Venezuela Supreme Court Says National Assembly Still in Contempt

Caracas, march 31 (RHC)-- The Supreme Court of Venezuela issued a ruling Wednesday in a case over a proposed "mixed" enterprise where it reaffirmed that the country's National Assembly is still in contempt of the constitution.

The top court added that while the legislature continues to act outside of the law, the court "ensures the rule of law" and will exercise parliamentary powers where necessary.

"As long as the disrespect and invalidity of the proceedings of the National Assembly persists, this Constitutional Chamber will ensure that the parliamentary powers are exercised directly by this Chamber or by the body it has in place to ensure the rule of law," says the court ruling.

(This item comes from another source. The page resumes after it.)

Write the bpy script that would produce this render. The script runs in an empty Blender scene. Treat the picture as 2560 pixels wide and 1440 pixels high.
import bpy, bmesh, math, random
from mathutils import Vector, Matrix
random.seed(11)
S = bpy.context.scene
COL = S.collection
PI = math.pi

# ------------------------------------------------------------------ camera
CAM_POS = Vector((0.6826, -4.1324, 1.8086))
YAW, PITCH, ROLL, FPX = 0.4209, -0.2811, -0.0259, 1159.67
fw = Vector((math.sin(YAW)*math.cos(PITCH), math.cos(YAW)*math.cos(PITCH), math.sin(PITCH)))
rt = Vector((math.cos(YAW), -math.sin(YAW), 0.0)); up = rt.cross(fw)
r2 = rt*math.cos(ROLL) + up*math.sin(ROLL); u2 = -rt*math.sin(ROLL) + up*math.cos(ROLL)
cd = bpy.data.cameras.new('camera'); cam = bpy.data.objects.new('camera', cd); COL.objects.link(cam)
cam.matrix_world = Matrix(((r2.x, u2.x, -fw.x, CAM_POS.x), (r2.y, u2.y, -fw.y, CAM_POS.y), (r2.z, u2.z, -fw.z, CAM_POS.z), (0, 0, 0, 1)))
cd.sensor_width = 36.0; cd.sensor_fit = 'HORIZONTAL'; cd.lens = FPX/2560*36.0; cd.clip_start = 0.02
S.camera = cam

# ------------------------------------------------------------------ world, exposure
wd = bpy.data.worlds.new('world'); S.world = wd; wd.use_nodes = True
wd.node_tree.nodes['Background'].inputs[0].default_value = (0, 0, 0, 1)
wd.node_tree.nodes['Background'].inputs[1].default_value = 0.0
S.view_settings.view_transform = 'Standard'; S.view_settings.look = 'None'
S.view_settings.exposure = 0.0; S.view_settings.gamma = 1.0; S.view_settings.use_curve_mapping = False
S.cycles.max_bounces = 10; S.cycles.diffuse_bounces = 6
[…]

The statement came in a ruling following an appeal filed by the Venezuelan Corporation of Petroleum to Article 33 of the Organic Law of Hydrocarbons, on the creation of joint ventures.

The article stipulates that all joint ventures require prior approval from the National Assembly, the Supreme Court transferred that authority to President Nicolas Maduro to ensure the rule of law.

On Jan. 5, 2016, the court declared the National Assembly in contempt for swearing in three opposition lawmakers whose elections were suspended temporarily for voting irregularities in the Amazon region. Given that it has been operating with non-verified people acting as legislators, the court has said all of the Assembly's actions are illegal.

According to constitutional lawyer Enrique Tineo Suquet, the National Assembly could easily resolve its legal status by requesting the body's originally elected president, Henry Ramos Allup, call for a session to remove the three lawmakers. Tineo Suquet says that despite this, the assembly has decided to remain in contempt.